_Provided information_.

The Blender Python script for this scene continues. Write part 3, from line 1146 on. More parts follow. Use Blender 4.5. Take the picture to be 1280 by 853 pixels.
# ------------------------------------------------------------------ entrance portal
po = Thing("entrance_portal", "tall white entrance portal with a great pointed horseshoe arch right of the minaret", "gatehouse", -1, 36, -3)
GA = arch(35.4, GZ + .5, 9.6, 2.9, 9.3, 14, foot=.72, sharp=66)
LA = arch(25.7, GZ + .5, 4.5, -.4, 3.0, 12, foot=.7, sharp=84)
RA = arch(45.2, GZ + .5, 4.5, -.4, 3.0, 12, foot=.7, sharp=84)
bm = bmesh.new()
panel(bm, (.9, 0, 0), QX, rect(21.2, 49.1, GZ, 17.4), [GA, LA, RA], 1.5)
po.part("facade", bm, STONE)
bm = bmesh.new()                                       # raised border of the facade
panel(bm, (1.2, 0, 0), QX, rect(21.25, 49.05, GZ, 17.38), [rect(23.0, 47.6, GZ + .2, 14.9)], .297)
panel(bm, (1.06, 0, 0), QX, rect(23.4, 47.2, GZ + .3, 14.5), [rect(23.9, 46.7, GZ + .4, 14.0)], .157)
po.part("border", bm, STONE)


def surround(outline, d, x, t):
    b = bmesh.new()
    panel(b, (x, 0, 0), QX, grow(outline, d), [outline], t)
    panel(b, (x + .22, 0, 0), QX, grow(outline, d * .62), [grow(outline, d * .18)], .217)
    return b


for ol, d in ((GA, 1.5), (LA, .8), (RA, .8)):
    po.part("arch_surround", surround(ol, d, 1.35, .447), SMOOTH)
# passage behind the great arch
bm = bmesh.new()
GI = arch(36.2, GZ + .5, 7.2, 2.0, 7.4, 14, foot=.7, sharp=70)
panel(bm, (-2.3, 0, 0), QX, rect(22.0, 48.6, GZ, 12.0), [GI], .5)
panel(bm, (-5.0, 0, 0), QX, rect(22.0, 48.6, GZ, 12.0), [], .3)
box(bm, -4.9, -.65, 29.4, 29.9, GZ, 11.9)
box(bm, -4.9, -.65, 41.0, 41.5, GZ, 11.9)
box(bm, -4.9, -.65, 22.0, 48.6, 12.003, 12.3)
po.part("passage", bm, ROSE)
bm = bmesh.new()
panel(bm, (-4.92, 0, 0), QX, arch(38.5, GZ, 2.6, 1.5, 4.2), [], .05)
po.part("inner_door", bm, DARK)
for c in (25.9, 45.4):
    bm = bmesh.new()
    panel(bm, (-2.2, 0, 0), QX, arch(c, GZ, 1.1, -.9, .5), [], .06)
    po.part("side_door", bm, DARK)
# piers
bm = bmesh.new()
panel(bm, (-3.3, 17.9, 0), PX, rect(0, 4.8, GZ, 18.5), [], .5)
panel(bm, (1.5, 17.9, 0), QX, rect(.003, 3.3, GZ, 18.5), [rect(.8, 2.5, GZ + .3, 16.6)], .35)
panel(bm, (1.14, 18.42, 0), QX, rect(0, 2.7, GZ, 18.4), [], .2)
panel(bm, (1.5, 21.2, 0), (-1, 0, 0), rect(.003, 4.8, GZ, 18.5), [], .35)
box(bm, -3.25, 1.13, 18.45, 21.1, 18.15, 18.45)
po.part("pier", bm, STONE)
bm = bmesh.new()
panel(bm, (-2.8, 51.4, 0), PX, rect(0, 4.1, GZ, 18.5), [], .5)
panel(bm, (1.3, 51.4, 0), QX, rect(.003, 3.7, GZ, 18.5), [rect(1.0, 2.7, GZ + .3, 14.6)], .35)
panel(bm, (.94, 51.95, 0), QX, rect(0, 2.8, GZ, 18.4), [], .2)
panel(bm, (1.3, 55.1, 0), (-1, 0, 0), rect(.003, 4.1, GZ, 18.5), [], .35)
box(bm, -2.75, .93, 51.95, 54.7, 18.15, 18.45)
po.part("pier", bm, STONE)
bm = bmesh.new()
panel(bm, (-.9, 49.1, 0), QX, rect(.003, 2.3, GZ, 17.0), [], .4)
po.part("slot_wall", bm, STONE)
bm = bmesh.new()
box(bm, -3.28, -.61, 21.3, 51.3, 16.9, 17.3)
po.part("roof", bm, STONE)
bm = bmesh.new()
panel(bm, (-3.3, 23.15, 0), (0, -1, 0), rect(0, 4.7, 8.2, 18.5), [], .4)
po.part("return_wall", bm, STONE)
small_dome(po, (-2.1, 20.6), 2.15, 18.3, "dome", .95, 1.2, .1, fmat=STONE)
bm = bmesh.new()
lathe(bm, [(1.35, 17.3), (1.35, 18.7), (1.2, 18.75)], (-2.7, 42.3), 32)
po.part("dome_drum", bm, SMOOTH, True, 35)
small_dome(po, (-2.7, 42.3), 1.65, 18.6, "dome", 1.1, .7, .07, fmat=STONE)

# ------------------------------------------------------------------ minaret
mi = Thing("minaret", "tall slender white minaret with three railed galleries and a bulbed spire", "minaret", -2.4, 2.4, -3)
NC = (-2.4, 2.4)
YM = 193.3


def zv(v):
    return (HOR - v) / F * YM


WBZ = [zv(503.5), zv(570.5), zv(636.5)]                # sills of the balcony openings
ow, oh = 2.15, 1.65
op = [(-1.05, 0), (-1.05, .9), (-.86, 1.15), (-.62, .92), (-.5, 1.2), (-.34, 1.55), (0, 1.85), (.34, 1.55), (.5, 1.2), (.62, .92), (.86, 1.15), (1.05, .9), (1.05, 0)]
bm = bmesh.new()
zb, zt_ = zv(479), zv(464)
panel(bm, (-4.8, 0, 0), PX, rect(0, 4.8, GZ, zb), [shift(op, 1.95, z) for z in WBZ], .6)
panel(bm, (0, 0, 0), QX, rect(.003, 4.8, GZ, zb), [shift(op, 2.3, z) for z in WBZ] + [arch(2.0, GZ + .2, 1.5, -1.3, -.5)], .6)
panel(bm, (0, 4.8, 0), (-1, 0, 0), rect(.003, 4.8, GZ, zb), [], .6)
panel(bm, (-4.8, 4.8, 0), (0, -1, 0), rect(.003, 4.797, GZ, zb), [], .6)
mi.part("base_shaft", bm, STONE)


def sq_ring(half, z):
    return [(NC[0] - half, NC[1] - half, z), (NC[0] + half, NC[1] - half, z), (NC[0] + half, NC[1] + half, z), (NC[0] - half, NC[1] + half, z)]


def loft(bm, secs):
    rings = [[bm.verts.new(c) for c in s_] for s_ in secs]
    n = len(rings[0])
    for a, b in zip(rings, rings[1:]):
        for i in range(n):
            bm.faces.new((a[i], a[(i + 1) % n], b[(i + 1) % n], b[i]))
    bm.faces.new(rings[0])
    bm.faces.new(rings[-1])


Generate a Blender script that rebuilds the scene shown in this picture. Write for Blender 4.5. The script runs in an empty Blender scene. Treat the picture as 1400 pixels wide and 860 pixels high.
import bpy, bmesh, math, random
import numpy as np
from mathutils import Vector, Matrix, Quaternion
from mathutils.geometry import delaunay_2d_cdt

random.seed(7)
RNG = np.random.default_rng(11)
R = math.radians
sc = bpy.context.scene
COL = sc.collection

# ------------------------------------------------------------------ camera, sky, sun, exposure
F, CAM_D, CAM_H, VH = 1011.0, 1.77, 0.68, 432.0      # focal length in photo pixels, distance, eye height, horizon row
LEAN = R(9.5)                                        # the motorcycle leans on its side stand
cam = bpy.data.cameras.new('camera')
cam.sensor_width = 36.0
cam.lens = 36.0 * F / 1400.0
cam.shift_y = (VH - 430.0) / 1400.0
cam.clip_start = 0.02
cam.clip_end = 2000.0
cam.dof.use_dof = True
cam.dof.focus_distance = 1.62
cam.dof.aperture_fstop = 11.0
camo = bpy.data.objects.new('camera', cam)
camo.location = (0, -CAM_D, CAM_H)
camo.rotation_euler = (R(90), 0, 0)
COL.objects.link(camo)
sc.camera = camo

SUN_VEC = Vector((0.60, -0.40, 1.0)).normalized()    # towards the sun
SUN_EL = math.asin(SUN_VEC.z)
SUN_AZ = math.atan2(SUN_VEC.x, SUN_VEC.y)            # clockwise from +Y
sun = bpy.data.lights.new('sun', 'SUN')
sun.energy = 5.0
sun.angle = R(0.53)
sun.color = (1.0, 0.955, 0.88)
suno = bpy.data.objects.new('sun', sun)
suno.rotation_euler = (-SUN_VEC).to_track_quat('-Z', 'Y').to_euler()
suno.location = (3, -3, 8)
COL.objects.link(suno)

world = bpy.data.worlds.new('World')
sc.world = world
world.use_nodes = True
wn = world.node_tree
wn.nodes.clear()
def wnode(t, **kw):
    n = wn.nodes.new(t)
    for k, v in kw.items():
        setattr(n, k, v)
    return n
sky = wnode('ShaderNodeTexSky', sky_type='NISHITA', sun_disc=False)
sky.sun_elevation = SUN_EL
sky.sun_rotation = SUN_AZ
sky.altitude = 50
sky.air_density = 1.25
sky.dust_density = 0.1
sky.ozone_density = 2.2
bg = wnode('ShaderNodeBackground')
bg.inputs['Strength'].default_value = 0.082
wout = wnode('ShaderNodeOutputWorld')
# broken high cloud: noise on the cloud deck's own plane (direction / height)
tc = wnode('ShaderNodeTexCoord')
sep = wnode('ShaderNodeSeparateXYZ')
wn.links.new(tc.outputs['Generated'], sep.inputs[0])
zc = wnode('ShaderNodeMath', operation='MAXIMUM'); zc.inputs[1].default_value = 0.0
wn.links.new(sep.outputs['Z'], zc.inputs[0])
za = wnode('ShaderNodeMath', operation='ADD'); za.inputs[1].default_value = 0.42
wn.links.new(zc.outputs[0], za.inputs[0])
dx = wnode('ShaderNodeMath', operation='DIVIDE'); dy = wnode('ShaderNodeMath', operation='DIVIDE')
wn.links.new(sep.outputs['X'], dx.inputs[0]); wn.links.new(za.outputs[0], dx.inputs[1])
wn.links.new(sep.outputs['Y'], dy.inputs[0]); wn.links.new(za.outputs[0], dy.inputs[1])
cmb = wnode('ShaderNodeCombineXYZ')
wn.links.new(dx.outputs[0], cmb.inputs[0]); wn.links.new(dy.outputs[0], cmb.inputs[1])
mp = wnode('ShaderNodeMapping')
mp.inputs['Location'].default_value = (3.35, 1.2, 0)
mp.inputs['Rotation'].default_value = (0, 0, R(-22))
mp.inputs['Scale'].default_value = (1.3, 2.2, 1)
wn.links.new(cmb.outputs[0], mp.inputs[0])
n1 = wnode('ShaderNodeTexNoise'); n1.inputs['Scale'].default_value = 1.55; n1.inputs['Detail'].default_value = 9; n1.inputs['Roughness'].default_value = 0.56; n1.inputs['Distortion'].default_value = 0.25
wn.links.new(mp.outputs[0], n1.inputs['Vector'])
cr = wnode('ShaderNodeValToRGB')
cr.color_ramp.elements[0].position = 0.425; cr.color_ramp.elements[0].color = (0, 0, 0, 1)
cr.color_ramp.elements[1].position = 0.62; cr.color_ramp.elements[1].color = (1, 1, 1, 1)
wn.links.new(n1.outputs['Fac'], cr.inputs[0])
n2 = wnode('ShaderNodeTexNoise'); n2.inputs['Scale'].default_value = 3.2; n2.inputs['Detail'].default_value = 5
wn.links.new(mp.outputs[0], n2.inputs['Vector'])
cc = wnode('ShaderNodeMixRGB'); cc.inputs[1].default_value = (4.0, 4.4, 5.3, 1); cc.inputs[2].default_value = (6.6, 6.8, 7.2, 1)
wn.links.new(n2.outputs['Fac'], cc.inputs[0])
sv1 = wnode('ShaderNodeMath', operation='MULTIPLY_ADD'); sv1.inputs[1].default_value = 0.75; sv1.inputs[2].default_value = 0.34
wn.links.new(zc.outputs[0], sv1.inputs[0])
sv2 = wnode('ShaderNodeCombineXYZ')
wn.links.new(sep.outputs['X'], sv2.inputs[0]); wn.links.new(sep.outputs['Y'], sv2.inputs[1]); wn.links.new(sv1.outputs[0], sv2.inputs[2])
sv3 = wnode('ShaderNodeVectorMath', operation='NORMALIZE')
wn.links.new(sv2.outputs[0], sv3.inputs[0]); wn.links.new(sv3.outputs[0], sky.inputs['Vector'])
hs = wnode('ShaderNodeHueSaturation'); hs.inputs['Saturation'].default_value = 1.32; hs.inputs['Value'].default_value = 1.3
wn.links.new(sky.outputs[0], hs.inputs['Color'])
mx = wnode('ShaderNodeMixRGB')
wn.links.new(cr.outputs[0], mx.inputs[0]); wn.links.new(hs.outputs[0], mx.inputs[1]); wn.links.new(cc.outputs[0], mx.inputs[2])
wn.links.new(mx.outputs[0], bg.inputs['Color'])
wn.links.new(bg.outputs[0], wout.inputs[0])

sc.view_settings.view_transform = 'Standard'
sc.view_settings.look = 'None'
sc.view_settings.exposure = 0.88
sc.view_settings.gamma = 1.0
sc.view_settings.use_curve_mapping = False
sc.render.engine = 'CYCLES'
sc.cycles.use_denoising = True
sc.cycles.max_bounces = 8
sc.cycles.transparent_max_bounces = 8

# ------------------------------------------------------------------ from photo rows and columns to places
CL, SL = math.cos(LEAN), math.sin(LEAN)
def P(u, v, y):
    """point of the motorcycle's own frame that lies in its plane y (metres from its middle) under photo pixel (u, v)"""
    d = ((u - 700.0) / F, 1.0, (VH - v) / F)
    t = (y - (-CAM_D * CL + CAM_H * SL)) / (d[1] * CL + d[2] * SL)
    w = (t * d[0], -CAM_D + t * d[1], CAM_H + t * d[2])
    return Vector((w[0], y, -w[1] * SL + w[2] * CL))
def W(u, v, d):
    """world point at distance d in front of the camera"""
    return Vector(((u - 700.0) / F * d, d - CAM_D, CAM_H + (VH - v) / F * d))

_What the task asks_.
Extract verbatim only those lines that run from the line with "Generate a Blender" to the line with "COL = sc.collection", inclusive.

_Result of the exercise_.
Generate a Blender script that rebuilds the scene shown in this picture. Write for Blender 4.5. The script runs in an empty Blender scene. Treat the picture as 1400 pixels wide and 860 pixels high.
import bpy, bmesh, math, random
import numpy as np
from mathutils import Vector, Matrix, Quaternion
from mathutils.geometry import delaunay_2d_cdt

random.seed(7)
RNG = np.random.default_rng(11)
R = math.radians
sc = bpy.context.scene
COL = sc.collection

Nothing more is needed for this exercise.